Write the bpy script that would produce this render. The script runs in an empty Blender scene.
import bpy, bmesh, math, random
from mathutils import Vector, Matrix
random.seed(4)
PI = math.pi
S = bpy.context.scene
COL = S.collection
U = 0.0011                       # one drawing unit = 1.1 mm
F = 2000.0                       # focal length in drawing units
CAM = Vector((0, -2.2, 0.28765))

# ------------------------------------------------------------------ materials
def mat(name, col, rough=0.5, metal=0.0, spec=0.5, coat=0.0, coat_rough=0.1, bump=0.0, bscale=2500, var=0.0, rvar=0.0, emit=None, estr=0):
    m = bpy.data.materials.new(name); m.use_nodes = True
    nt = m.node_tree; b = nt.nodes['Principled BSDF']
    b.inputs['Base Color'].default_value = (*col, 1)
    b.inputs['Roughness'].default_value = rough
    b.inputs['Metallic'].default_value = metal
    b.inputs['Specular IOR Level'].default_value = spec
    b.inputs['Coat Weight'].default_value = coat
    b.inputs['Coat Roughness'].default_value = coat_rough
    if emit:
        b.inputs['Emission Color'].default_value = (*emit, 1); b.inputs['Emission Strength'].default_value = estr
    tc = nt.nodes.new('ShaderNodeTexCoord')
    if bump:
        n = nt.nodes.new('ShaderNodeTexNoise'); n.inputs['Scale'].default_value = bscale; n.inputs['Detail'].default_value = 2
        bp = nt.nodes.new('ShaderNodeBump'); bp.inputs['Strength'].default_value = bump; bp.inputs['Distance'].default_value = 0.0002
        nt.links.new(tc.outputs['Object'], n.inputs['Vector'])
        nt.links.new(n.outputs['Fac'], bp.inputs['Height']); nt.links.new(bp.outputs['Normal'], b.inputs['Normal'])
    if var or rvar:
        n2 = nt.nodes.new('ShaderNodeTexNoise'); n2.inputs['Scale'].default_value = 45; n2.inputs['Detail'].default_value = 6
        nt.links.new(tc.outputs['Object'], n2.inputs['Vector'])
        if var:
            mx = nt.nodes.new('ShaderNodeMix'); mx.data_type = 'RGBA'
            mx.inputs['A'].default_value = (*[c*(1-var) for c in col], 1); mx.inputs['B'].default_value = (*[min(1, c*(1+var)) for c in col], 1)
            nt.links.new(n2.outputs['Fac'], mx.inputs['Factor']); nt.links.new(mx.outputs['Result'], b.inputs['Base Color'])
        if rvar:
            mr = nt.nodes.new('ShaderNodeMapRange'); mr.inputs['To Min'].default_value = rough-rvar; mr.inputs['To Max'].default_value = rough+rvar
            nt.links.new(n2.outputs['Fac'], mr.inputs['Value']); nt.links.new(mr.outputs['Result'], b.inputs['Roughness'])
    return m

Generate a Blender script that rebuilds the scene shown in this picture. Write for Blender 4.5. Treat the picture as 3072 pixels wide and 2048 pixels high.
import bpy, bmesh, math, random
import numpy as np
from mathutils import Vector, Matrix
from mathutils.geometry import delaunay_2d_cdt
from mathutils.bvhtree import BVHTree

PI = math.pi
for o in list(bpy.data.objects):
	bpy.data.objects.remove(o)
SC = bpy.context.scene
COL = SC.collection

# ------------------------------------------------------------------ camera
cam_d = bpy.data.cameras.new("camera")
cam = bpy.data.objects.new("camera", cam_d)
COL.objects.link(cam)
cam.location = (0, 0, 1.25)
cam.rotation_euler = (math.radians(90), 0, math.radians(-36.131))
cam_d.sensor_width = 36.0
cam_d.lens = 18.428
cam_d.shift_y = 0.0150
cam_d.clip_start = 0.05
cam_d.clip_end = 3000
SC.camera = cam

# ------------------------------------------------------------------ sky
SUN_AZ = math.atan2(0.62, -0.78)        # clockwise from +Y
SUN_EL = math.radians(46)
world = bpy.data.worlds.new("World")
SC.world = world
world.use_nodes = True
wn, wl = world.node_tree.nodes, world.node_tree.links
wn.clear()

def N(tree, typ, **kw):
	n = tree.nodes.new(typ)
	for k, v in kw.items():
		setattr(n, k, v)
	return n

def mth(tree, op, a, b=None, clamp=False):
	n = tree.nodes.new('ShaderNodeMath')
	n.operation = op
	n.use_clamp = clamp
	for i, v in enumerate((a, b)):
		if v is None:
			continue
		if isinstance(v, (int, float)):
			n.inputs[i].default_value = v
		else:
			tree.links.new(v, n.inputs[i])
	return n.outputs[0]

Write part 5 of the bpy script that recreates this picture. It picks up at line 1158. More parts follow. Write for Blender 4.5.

☆ ☆ ☆ ☆

Of the lines above, extract only those from the line with "Generate a Blender" to the line with "from mathutils.bvhtree import BVHTree", both included, exactly as written.

Generate a Blender script that rebuilds the scene shown in this picture. Write for Blender 4.5. Treat the picture as 3072 pixels wide and 2048 pixels high.
import bpy, bmesh, math, random
import numpy as np
from mathutils import Vector, Matrix
from mathutils.geometry import delaunay_2d_cdt
from mathutils.bvhtree import BVHTree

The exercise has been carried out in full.